--- Start Data ---
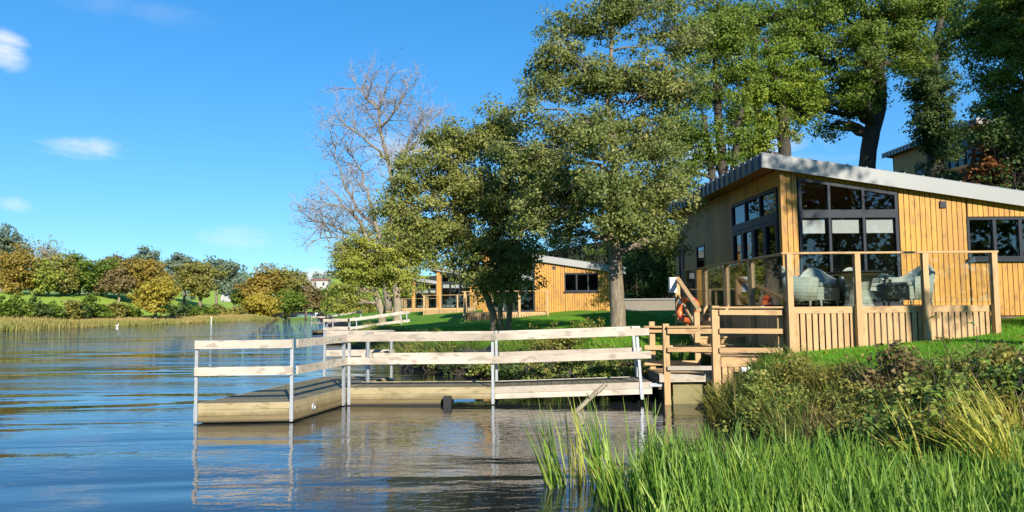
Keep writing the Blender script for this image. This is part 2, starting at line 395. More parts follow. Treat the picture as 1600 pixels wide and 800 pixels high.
def px_lobe(l, D):
    px, py, rx, ry = l[:4]; dd = l[4] if len(l) > 4 else 0
    c = pt(px, py, D + dd); k = (D + dd) / F
    return (c.x, c.y, c.z, rx * k, (rx + ry) * .5 * k * .9, ry * k)
def tree(name, label, D, trunks, lobes, leaf='leaf_green', bark_m='bark_brown', clumps=220, per=45, leaf_size=.09, clump_r=.45, seed=1, cat='tree', group=None, base_on_ground=True, twigs=True, gap=.2, flat=.65, droop=0.0, shell=.45, bare=0):
    """trunks: list of [(px,py,rpx)...] bottom to top; lobes: (px,py,rx,ry[,ddepth]) measured in the photograph, turned into metres at depth D"""
    rng = np.random.default_rng(seed)
    T0 = trunks[0][0]; base = pt(T0[0], T0[1], D); bz = gz(base.x, base.y)
    root_loc = Vector((base.x, base.y, bz)); root = empty(name, root_loc, 0, label, cat, group)
    L = [px_lobe(l, D) for l in lobes]; k = D / F
    mb = MB(); tops = []
    for tr in trunks:
        P = [np.array(pt(a, b, D)) for a, b, r in tr]; R = [r * k for a, b, r in tr]
        p0 = P[0].copy(); g = gz(p0[0], p0[1])
        if p0[2] > g - .1:
            p0 = np.array([p0[0], p0[1], g - .2]); P = [p0] + P; R = [R[0] * 1.15] + R
        else: P[0][2] = g - .2
        # refine with slight wander
        PP, RR = [], []
        for i in range(len(P) - 1):
            q = path(P[i], P[i + 1], 4, .02, rng)
            for j in range(3): PP.append(q[j]); RR.append(R[i] + (R[i + 1] - R[i]) * j / 3)
        PP.append(P[-1]); RR.append(R[-1])
        PP = np.array(PP); mb.tube([local(root_loc, p) for p in PP], RR, 10)
        tops.append((PP, RR))
    allP = np.concatenate([a[0] for a in tops]); allR = np.concatenate([a[1] for a in tops])
    nc = max(8, clumps // 6); cc, ci = lobe_points(L, nc, rng, shell)
    pick = rng.integers(0, nc, clumps); jr = clump_r * 2.1 * np.cbrt(rng.random((clumps, 1)))
    jd = rng.normal(size=(clumps, 3)); jd /= np.linalg.norm(jd, axis=1)[:, None]
    centers = cc[pick] + jd * jr * np.array([1, 1, .62]); idx = ci[pick]
    ctint = np.clip(rng.random(nc)[pick] * .7 + .3 * rng.random(clumps), 0, 1)
    LA = np.array(L); outv = (centers - LA[idx, :3]) / LA[idx, 3:6]; outv /= np.linalg.norm(outv, axis=1)[:, None] + .3
    outv = outv * .5 + jd * .5
    g = ground_h(centers[:, 0], centers[:, 1]); keep = centers[:, 2] > g + .15; centers = centers[keep]; idx = idx[keep]; outv = outv[keep]; ctint = ctint[keep]
    # limbs: trunk -> lobe
    lm = MB()
    for li, l in enumerate(L):
        lc = np.array(l[:3]); d = np.linalg.norm(allP - lc, axis=1) + np.maximum(0, allP[:, 2] - lc[2] + l[5] * .2) * 2.0
        j = int(np.argmin(d)); a = allP[j]; r0 = allR[j] * .55
        P = path(a, lc, 7, .05, rng, .08); n = len(P)
        lm.tube([local(root_loc, p) for p in P], np.linspace(r0, max(r0 * .35, .012), n), 6)
        if twigs:
            mine = centers[idx == li]
            for c in mine[::2]:
                j2 = rng.integers(2, n); P2 = path(P[j2], c, 4, .07, rng, .04)
                lm.tube([local(root_loc, p) for p in P2], np.linspace(max(r0 * .22, .012), .006 + .15 * k, 4), 3, cap=False)
    mb.build('trunk', bark_m, root, True)
    lm.build('branches', bark_m, root, True)
    if per:
        V, tint = leaf_cloud(centers - np.array(root_loc), per, clump_r * (.7 + .6 * rng.random(len(centers))), leaf_size, rng, flat, .35, ctint, droop, outv)
        quads('crown', V.reshape(-1, 3), tint, leaf, root)
    return root
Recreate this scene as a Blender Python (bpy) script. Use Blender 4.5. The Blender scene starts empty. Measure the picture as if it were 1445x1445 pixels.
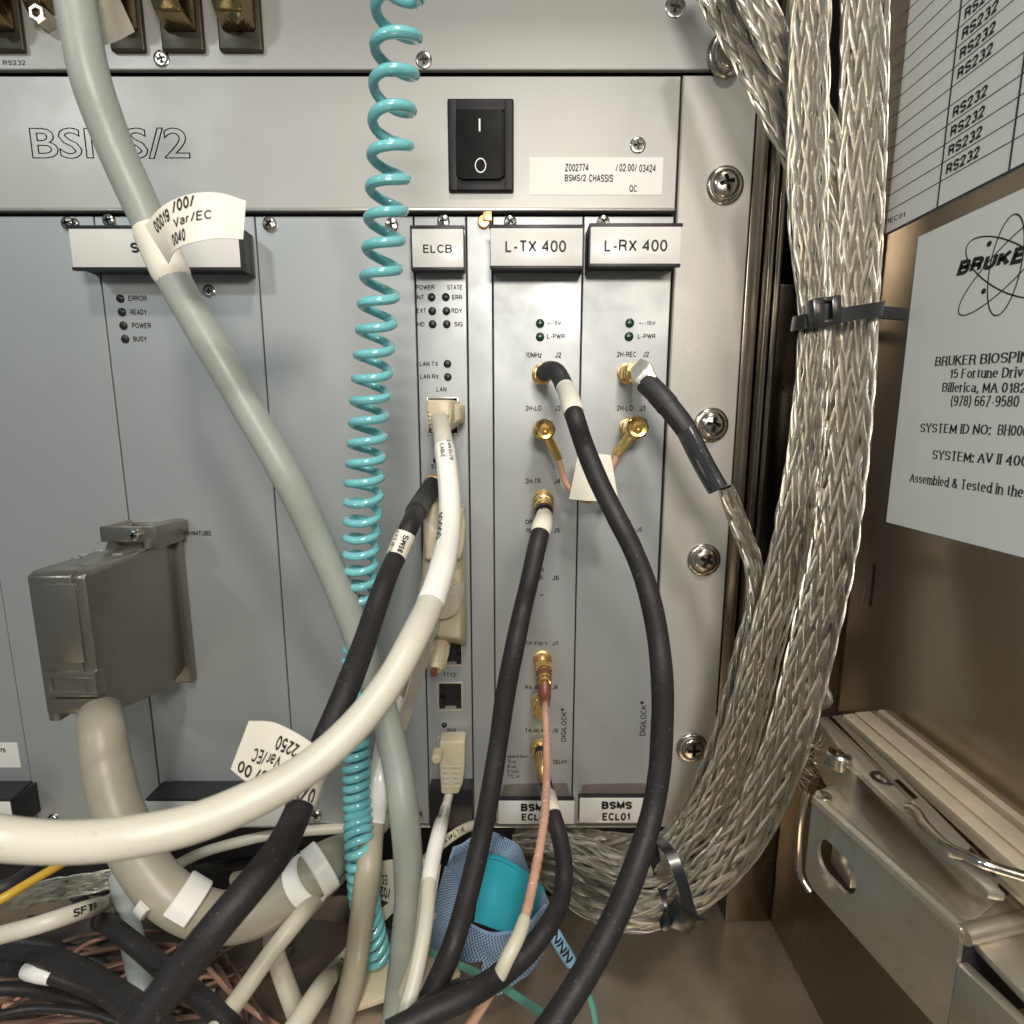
--- End Data ---
What you will do: Skip the pictures and print each record exactly as it stands.

Task output:
Keep writing the Blender script for this image. This is part 2, starting at line 395. More parts follow. Treat the picture as 1600 pixels wide and 800 pixels high.
def px_lobe(l, D):
    px, py, rx, ry = l[:4]; dd = l[4] if len(l) > 4 else 0
    c = pt(px, py, D + dd); k = (D + dd) / F
    return (c.x, c.y, c.z, rx * k, (rx + ry) * .5 * k * .9, ry * k)
def tree(name, label, D, trunks, lobes, leaf='leaf_green', bark_m='bark_brown', clumps=220, per=45, leaf_size=.09, clump_r=.45, seed=1, cat='tree', group=None, base_on_ground=True, twigs=True, gap=.2, flat=.65, droop=0.0, shell=.45, bare=0):
    """trunks: list of [(px,py,rpx)...] bottom to top; lobes: (px,py,rx,ry[,ddepth]) measured in the photograph, turned into metres at depth D"""
    rng = np.random.default_rng(seed)
    T0 = trunks[0][0]; base = pt(T0[0], T0[1], D); bz = gz(base.x, base.y)
    root_loc = Vector((base.x, base.y, bz)); root = empty(name, root_loc, 0, label, cat, group)
    L = [px_lobe(l, D) for l in lobes]; k = D / F
    mb = MB(); tops = []
    for tr in trunks:
        P = [np.array(pt(a, b, D)) for a, b, r in tr]; R = [r * k for a, b, r in tr]
        p0 = P[0].copy(); g = gz(p0[0], p0[1])
        if p0[2] > g - .1:
            p0 = np.array([p0[0], p0[1], g - .2]); P = [p0] + P; R = [R[0] * 1.15] + R
        else: P[0][2] = g - .2
        # refine with slight wander
        PP, RR = [], []
        for i in range(len(P) - 1):
            q = path(P[i], P[i + 1], 4, .02, rng)
            for j in range(3): PP.append(q[j]); RR.append(R[i] + (R[i + 1] - R[i]) * j / 3)
        PP.append(P[-1]); RR.append(R[-1])
        PP = np.array(PP); mb.tube([local(root_loc, p) for p in PP], RR, 10)
        tops.append((PP, RR))
    allP = np.concatenate([a[0] for a in tops]); allR = np.concatenate([a[1] for a in tops])
    nc = max(8, clumps // 6); cc, ci = lobe_points(L, nc, rng, shell)
    pick = rng.integers(0, nc, clumps); jr = clump_r * 2.1 * np.cbrt(rng.random((clumps, 1)))
    jd = rng.normal(size=(clumps, 3)); jd /= np.linalg.norm(jd, axis=1)[:, None]
    centers = cc[pick] + jd * jr * np.array([1, 1, .62]); idx = ci[pick]
    ctint = np.clip(rng.random(nc)[pick] * .7 + .3 * rng.random(clumps), 0, 1)
    LA = np.array(L); outv = (centers - LA[idx, :3]) / LA[idx, 3:6]; outv /= np.linalg.norm(outv, axis=1)[:, None] + .3
    outv = outv * .5 + jd * .5
    g = ground_h(centers[:, 0], centers[:, 1]); keep = centers[:, 2] > g + .15; centers = centers[keep]; idx = idx[keep]; outv = outv[keep]; ctint = ctint[keep]
    # limbs: trunk -> lobe
    lm = MB()
    for li, l in enumerate(L):
        lc = np.array(l[:3]); d = np.linalg.norm(allP - lc, axis=1) + np.maximum(0, allP[:, 2] - lc[2] + l[5] * .2) * 2.0
        j = int(np.argmin(d)); a = allP[j]; r0 = allR[j] * .55
        P = path(a, lc, 7, .05, rng, .08); n = len(P)
        lm.tube([local(root_loc, p) for p in P], np.linspace(r0, max(r0 * .35, .012), n), 6)
        if twigs:
            mine = centers[idx == li]
            for c in mine[::2]:
                j2 = rng.integers(2, n); P2 = path(P[j2], c, 4, .07, rng, .04)
                lm.tube([local(root_loc, p) for p in P2], np.linspace(max(r0 * .22, .012), .006 + .15 * k, 4), 3, cap=False)
    mb.build('trunk', bark_m, root, True)
    lm.build('branches', bark_m, root, True)
    if per:
        V, tint = leaf_cloud(centers - np.array(root_loc), per, clump_r * (.7 + .6 * rng.random(len(centers))), leaf_size, rng, flat, .35, ctint, droop, outv)
        quads('crown', V.reshape(-1, 3), tint, leaf, root)
    return root
Recreate this scene as a Blender Python (bpy) script. Use Blender 4.5. The Blender scene starts empty. Measure the picture as if it were 1445x1445 pixels.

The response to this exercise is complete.